Was ist es, dass die Chinesen (und übrigens auch zahlreiche Europäer) in die Konzerte des Sinfonieorchesters Basel in Peking und Schanghai lockt? Natürlich sind es die Namen des Solisten Fazil Say und des Dirigenten Dennis Russel Davies. Aber in den Konzertankündigungen liest man auch von der Geschichtsträchtigkeit des Klangkörpers. Dass das Orchester einmal von Johannes Brahms und Gustav Mahler dirigiert wurde, wirkt in China anziehend. Hier wurden zwar in den letzten Jahren in allen grösseren Städten hervorragende Konzertsäle gebaut, es mangelt aber an guten, professionellen Orchestern. Auch zum Konzert im gigantischen Glaspalast des Oriental Art Center in Shanghai, in dem gleichzeitig nebenan eine chinesische Oper und ein Kammermusikkonzert programmiert waren, kamen zahlreiche Besucher, unter ihnen viele Europäer. Überraschend paradox sind die unterschiedlichen Publikumsreaktionen. Das lebendige Shanghai gilt traditionell als kulturaffiner als andernorts, und seine Bewohner sind zwar aufgeschlossener - so wird man bereits im Taxi mit einem kräftigen und freundlichen «Nihao» begrüsst. Dafür applaudieren die Besucher im Konzert etwas weniger euphorisch. Die Kontaktaufnahme mit den Menschen in Peking fiel dagegen generell etwas schwerfälliger aus und trotzdem gerieten die Pekinger deutlich mehr aus dem Häuschen und applaudierten ausdauernder, besonders bei der Zugabe «Jasmin», einem chinesischen Volkslied.
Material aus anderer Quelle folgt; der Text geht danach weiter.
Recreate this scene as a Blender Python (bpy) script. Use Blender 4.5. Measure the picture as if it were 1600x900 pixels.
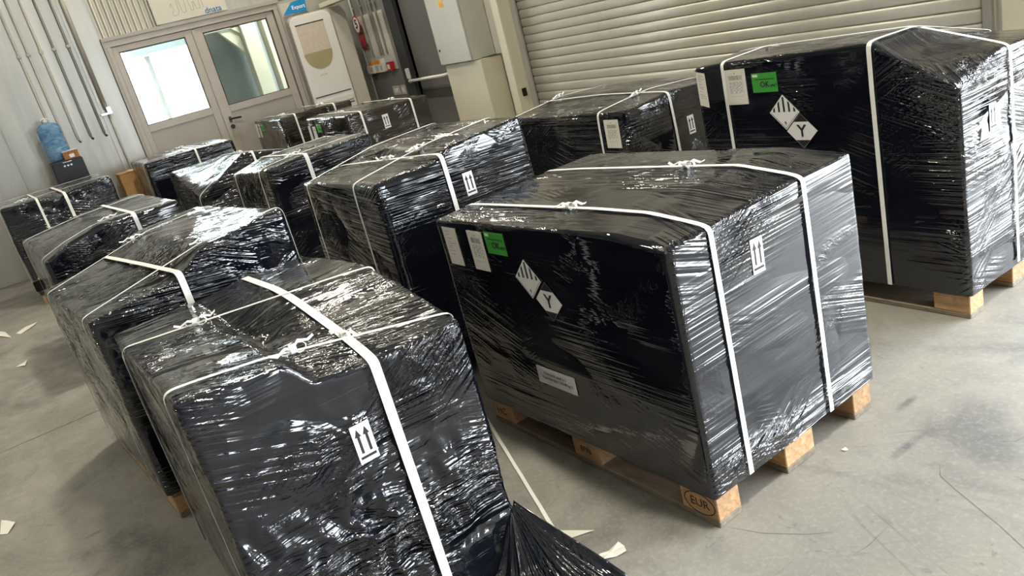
import bpy, bmesh, math, random
import numpy as np
from mathutils import Vector, Matrix

for o in list(bpy.data.objects): bpy.data.objects.remove(o, do_unlink=True)
SC = bpy.context.scene
COL = SC.collection
PI = math.pi

# ------------------------------------------------------------------ camera
CAM_POS = (1.4867, -1.3287, 1.5754)
RIGHT = Vector((0.55334004, 0.79716849, -0.24153095))
DOWN = Vector((0.14811134, -0.37951216, -0.91325437))
FWD = Vector((-0.81968154, 0.46956674, -0.32806897))
cd = bpy.data.cameras.new('camera'); cam = bpy.data.objects.new('camera', cd); COL.objects.link(cam)
m = Matrix.Identity(4)
for i in range(3):
    m[i][0] = RIGHT[i]; m[i][1] = -DOWN[i]; m[i][2] = -FWD[i]; m[i][3] = CAM_POS[i]
cam.matrix_world = m
cd.sensor_width = 36.0; cd.lens = 1250.6 / 1600 * 36.0; cd.clip_start = 0.05
SC.camera = cam

# ------------------------------------------------------------------ light
XD, YS = -9.05, 3.42            # end wall with the glazed door, side wall with the roller shutter
ZC = 5.3                        # ceiling
w = bpy.data.worlds.new('overcast_sky'); SC.world = w; w.use_nodes = True
bg = w.node_tree.nodes['Background']
bg.inputs[0].default_value = (0.86, 0.93, 1.0, 1); bg.inputs[1].default_value = 25.0
LAMPS = [(1.4, 0.35, 1.0), (-4.6, 0.35, 0.9), (-4.6, -4.2, 0.7), (1.4, -4.2, 0.3), (6.8, 0.35, 0.4), (-8.0, 2.1, .6)]
LAMP_POWER = 200.0
for k, (x, y, s) in enumerate(LAMPS):
    ld = bpy.data.lights.new('high_bay_lamp_light', 'AREA'); ld.shape = 'DISK'; ld.size = 0.36
    ld.energy = LAMP_POWER * s; ld.color = (1.0, 0.92, 0.76)
    lo = bpy.data.objects.new('high_bay_lamp_light', ld); COL.objects.link(lo); lo.location = (x, y, 4.98)
SC.view_settings.view_transform = 'Standard'; SC.view_settings.look = 'None'
SC.view_settings.gamma = 1.0; SC.view_settings.use_curve_mapping = False
SC.view_settings.exposure = -0.16

# ------------------------------------------------------------------ materials
def nodes_of(name):
    mt = bpy.data.materials.new(name); mt.use_nodes = True
    return mt, mt.node_tree, mt.node_tree.nodes['Principled BSDF']
def N(t, kind, **kw):
    n = t.nodes.new(kind)
    for k, v in kw.items():
        if k.startswith('i_'):
            key = k[2:].replace('_', ' ')
            n.inputs[key].default_value = v
        else: setattr(n, k, v)
    return n
def mth(t, op, a, b=None, clamp=False):
    n = t.nodes.new('ShaderNodeMath'); n.operation = op; n.use_clamp = clamp
    for i, v in enumerate((a, b)):
        if v is None: continue
        if isinstance(v, (int, float)): n.inputs[i].default_value = v
        else: t.links.new(v, n.inputs[i])
    return n.outputs[0]
def rng(t, v, a, b, c=0.0, d=1.0):
    n = t.nodes.new('ShaderNodeMapRange'); t.links.new(v, n.inputs[0])
    for i, x in enumerate((a, b, c, d)): n.inputs[i + 1].default_value = x
    return n.outputs[0]
def mapped(t, src, scale=(1, 1, 1), rot=(0, 0, 0), loc=(0, 0, 0)):
    n = t.nodes.new('ShaderNodeMapping'); t.links.new(src, n.inputs[0])
    n.inputs['Scale'].default_value = scale; n.inputs['Rotation'].default_value = rot; n.inputs['Location'].default_value = loc
    return n.outputs[0]
def noise(t, vec, scale=1.0, detail=2.0, rough=0.5, dist=0.0):
    n = t.nodes.new('ShaderNodeTexNoise'); t.links.new(vec, n.inputs['Vector'])
    n.inputs['Scale'].default_value = scale; n.inputs['Detail'].default_value = detail
    n.inputs['Roughness'].default_value = rough; n.inputs['Distortion'].default_value = dist
    return n.outputs[0]
def mixc(t, f, a, b):
    n = t.nodes.new('ShaderNodeMix'); n.data_type = 'RGBA'
    if isinstance(f, (int, float)): n.inputs[0].default_value = f
    else: t.links.new(f, n.inputs[0])
    for i, v in ((6, a), (7, b)):
        if isinstance(v, tuple): n.inputs[i].default_value = v + (1,) if len(v) == 3 else v
        else: t.links.new(v, n.inputs[i])
    return n.outputs[2]
def bump(t, h, strength, dist, bsdf, prev=None):
    n = t.nodes.new('ShaderNodeBump'); n.inputs['Strength'].default_value = strength; n.inputs['Distance'].default_value = dist
    t.links.new(h, n.inputs['Height'])
    if prev: t.links.new(prev, n.inputs['Normal'])
    if bsdf: t.links.new(n.outputs[0], bsdf.inputs['Normal'])
    return n.outputs[0]
def plain(name, col, rough=0.5, metal=0.0, grain=0.06, gscale=6.0, spec=0.5, bmp=0.0):
    mt, t, b = nodes_of(name)
    tc = N(t, 'ShaderNodeTexCoord')
    nz = noise(t, tc.outputs['Object'], gscale, 4.0, 0.6)
    dark = tuple(c * (1 - grain * 2) for c in col); lite = tuple(min(1, c * (1 + grain * 2)) for c in col)
    t.links.new(mixc(t, rng(t, nz, 0.25, 0.75), dark, lite), b.inputs['Base Color'])
    b.inputs['Roughness'].default_value = rough; b.inputs['Metallic'].default_value = metal
    b.inputs['Specular IOR Level'].default_value = spec
    if bmp: bump(t, noise(t, tc.outputs['Object'], gscale * 12, 3, 0.6), bmp, 0.002, b)
    return mt

def film_material(name, col, rough, tint=None):
    mt, t, b = nodes_of(name)
    uv = N(t, 'ShaderNodeUVMap'); U = uv.outputs[0]
    a = noise(t, mapped(t, U, (1.5, 62, 1)), 1.0, 1.6, 0.4, 0.2)
    a2 = noise(t, mapped(t, U, (3.0, 150, 1), (0, 0, 0.05)), 1.0, 1.0, 0.4, 0.15)
    d = noise(t, mapped(t, mapped(t, U, (1, 1, 1), (0, 0, 0.34)), (1.8, 80, 1)), 1.0, 1.2, 0.4, 0.15)
    d2 = noise(t, mapped(t, mapped(t, U, (1, 1, 1), (0, 0, -0.55), (3.1, 1.7, 0)), (4, 60, 1)), 1.0, 2.0, 0.5, 0.5)
    cr = noise(t, U, 26.0, 3.0, 0.6, 1.6)
    m1 = rng(t, noise(t, mapped(t, U, (1.5, 3.6, 1)), 1.0, 2.0), 0.47, 0.62)
    m2 = rng(t, noise(t, mapped(t, U, (2.6, 2.6, 1), (0, 0, 0), (7, 3, 0)), 1.0, 2.0), 0.52, 0.64)
    m3 = rng(t, noise(t, mapped(t, U, (3.0, 4.0, 1), (0, 0, 0), (1, 9, 0)), 1.0, 2.0), 0.58, 0.68)
    m4 = rng(t, noise(t, mapped(t, U, (2.4, 3.0, 1), (0, 0, 0), (5, 5, 0)), 1.0, 1.0), 0.56, 0.66)
    # the per-vertex wrinkle attribute raises or calms the creases where the film is slack or taut
    at = N(t, 'ShaderNodeAttribute', attribute_name='wrinkle'); W = at.outputs['Fac']
    h = mth(t, 'MULTIPLY', a, mth(t, 'ADD', mth(t, 'MULTIPLY', m1, 0.85), 0.05))
    h = mth(t, 'ADD', h, mth(t, 'MULTIPLY', a2, mth(t, 'ADD', mth(t, 'MULTIPLY', m1, 0.3), 0.03)))
    h = mth(t, 'ADD', h, mth(t, 'MULTIPLY', d, mth(t, 'MULTIPLY', m2, 0.6)))
    h = mth(t, 'ADD', h, mth(t, 'MULTIPLY', d2, mth(t, 'MULTIPLY', m4, 0.55)))
    h = mth(t, 'ADD', h, mth(t, 'MULTIPLY', cr, mth(t, 'MULTIPLY', m3, 0.4)))
    h = mth(t, 'MULTIPLY', h, W)
    bump(t, h, 1.0, 0.023, b)
    base = mixc(t, rng(t, noise(t, mapped(t, U, (1.2, 9, 1)), 1.0, 3.0), 0.35, 0.7), col, tint or tuple(c * 1.5 for c in col))
    t.links.new(base, b.inputs['Base Color'])
    t.links.new(rng(t, noise(t, mapped(t, U, (2, 12, 1)), 1.0, 2.0), 0.3, 0.7, rough * 0.75, rough * 1.35), b.inputs['Roughness'])
    b.inputs['IOR'].default_value = 1.75
    return mt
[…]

Doch das war nicht das einzige chinesische Stück, dass das Sinfonieorchester im Gepäck hatte. «Antiphony» von der 1953 geborenen Chen Yi, die als erste Frau in Peking ein Kompositionsstudium abschloss und später in den USA lebte, baut auf klanglichen Motiven aus der chinesischen Volksmusik auf. Mit Dennis Russell Davies verbindet die Komponistin eine lange Zusammenarbeit. Einige ihrer Stücke hat er mit verschiedenen Orchestern in den USA uraufgeführt. «Antiphony», das Mitte der 1990er Jahre entstand, klingt mit den repetitiven und rhythmischen Motiven auch etwas nach Minimal Music. Ebenso rhythmisch betont klingt das dritte Klavierkonzert von Beethoven in der Interpretation von Fazil Say. Ihm jubelte in Shanghai auch eine Gruppe türkischer Fans zu.
Nach vier Tagen Dichtestress pur in den Stadtwüsten der chinesischen Megacitys darf das Orchester nun den Blick auf die malerische Bucht von Tongyeong und die angrenzenden grünen Hügel geniessen. Zwei Sinfoniekonzerte im Rahmen des Tongyeong International Music Festival mit dem Solisten Fazil Say, der diesjährige Composer in Residence beim Festival, stehen auf dem Programm. Ausserdem präsentiert sich Dennis Russel Davies in einem Konzert zusammen mit seiner Frau Maki Namekawa – beide als Pianisten. Sie spielen Igor Strawinskis «Le sacre du printemps» in der Version für Klavier zu vier Händen. Zusätzlich tritt eine Kammermusikformation des Sinfonieorchesters Basel mit Oboen-Quartetten auf. Zur gleichen Zeit finden in der Stadt ein Austernfestival. Zwei Veranstaltungen statt, die sich hervorragend ergänzen sollten.